Stacks, a collaboration between poet Anne Carson and choreographer Jonah Bokaer
Stacks, a collaboration between poet Anne Carson and choreographer Jonah Bokaer
O, Miami is a month-long initiative with a simple but ambitious goal: for every single person in Miami-Dade to encounter a poem in the month of April. The diverse program, produced by the University of Wynwood and funded by the Knight Foundation, has already brought poetry into collision with multiple art forms and unexpected environments, and we’re only halfway through the month.

On one weekend, O, Miami hosted Nox and Stacks, two dance and poetry collaborations that went well beyond the traditional reading. Recently, award-winning writer and classics scholar Anne Carson has been presenting her poetry as performance and Nox and Stacks are two of her exploratory works. Nox, based on poetry by the same name, was created with choreographer Rashaun Mitchell and dancer Silas Riener. Stacks incorporates choreography by Merce Cunningham dancer Jonah Bokaer and sculpture by Peter Cole.

For Nox, Carson’s recorded voice was a metronomic monotone. While her voice played over the speakers, she silently moved through space along with, and often separate from, two dancers. Very briefly, she spoke live over her own recording. For Stacks she stood in a static pose at a microphone as four dancers moved through the space of the stage. Both pieces have been performed multiple times, but for O, Miami, they were set specifically for the Moore Building, a four-floor warehouse space with an open atrium at its center. Attached to ornate wrought-iron railings and organically rising up through the space was a white biomorphic sculpture designed by Zaha Hadid.

Both pieces established complex and shifting relationships between poetry, movement and, space. There was no sense of hierarchy between the various elements and, at times, one would completely subsume another. For Nox there were many moments when the dancers disappeared and the audience had to follow them up stairs or accept an obstructed view across a long narrow corridor.

There was something entirely appropriate about this chase, given the subject matter of the piece. Nox, the poem, was published as a beautiful accordion-fold collage book that Ms. Carson wrote, or rather constructed, as a eulogy for her brother who died an unexpected early death. Her words, excerpted for this performance, told the impossibility of knowing someone, or of piecing a life together into a simple story.

Each one of us in the audience was actively involved in our own attempt to create meaning within Nox. As movement fell out of view, poetry became more distinct. Sometimes the dance served to direct our eyes so that we could receive the words being spoken. There was an intricate play with attention and, surely, no two people saw the same performance nor heard quite the same set of words. While Nox certainly rode the line of technical failure, it played off of the desire to assemble parts into a whole.
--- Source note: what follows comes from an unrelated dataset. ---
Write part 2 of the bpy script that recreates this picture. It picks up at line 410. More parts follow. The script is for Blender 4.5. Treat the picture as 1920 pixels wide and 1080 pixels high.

In contrast, Stacks was a more conventional performance. Chairs were placed around the lowest floor of the Moore Building and the choreography was set within a fixed space at the center of the room. The stage area was filled with stacks of cardboard boxes, sculptural constructions by artist Peter Cole, and Carson read into a microphone from the second floor.

Bokaer’s choreography was largely based on interactions with Cole’s stacks. The dancers kicked the boxes, opened them, put things in them, and eventually cleared them out of the space. The dancers manipulated each others’ bodies too, pushing and slapping each other, falling in layers, or meeting in synched movement.

The relationship between words and movements in Stacks was as complex as in Nox – multiple fields of meaning overlapped but never corresponded exactly. Oddly, the dancers maintained an excessive level of seriousness that seemed built into their choreography, but otherwise Stacks was playful and Ms. Carson’s verbal structures were funny and intricately, beautifully composed. Layered within her fractured horizontal narratives were vertical movements through language. She drilled down into etymological structures to find another form of poetry built into the origin story of every word.

Both Nox and Stacks were imperfect, and alive. They shed light on the way we assemble words, or movements, or languages of any kind, especially when they didn’t quite align. And, in keeping with O, Miami’s intention, they brought Anne Carson’s magnificent poetry to life. Rare encounters with words, indeed.